I used to go out of my way to avoid Masterchef, but it wasn't just Grossman's strangulated vowels I was averse to it was the fact the programme so resolutely targeted the chattering classes, of which I will never be a member (or at least I think that's what people mean when they say I lack class).

I've found it much easier to get on with the mass-market proposition it is now even if this week (8pm, BBC1, 10 March) the strapline should have been 'Cooking doesn't get more repetitive than this' (if I see another scallop, black pudding and peas combo, I swear I will start self- harming).

My favourite contestant this week was the deluded fool who dished up plain fish on plain pasta with a plain sauce (what skill!). He didn't last long. Unlike, I hope, mad Terry. He actually made it through to the next stage a few weeks ago, but none of the contestants since have been nearly as entertaining or potentially brilliant in a Marco Pierre White way. Roll on the quarter finals!

If only I could say the same about part two of Inside John Lewis (9pm, BBC2, 10 March). The first part was turgid beyond belief and a wasted opportunity. This was a chance to show that the department store chain (Waitrose was mentioned only in passing) is not the parochial beast many fear it has become. Yet, if anything, it achieved the opposite.

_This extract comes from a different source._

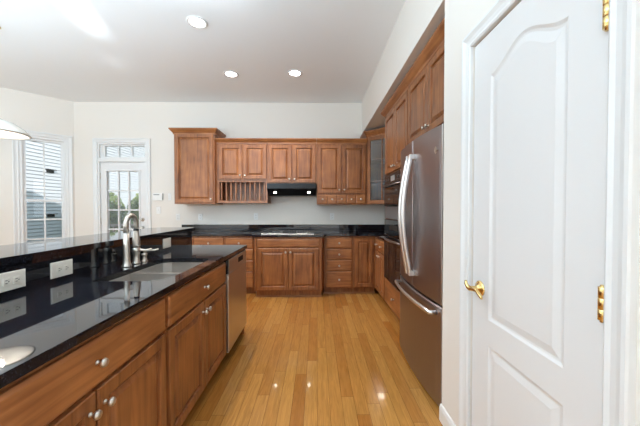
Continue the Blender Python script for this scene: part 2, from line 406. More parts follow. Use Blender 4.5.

How ironic that just a week after Waitrose announced it was roping in Delia and Heston as brand ambass­adors to cement its mass-market appeal, we were given an 'insight' into a department store chain seemingly targeting the same old Middle England class nits including a couple looking for camping kit because they were off to Puglia to camp on their own land while their house was being built (I kid you not).

The programme was supposed to show how it has tackled changing tastes, competition and the recession. But on the evidence of this it's done very little, which is probably why profits tanked in the first half of 2009 and why relentlessly upbeat MD Andy Street was forced to admit its model was "too costly".

This week he insisted part two would prove it had taken action. Let's hope so. John Lewis boasts it's never knowingly undersold. It undersold itself here, I fear.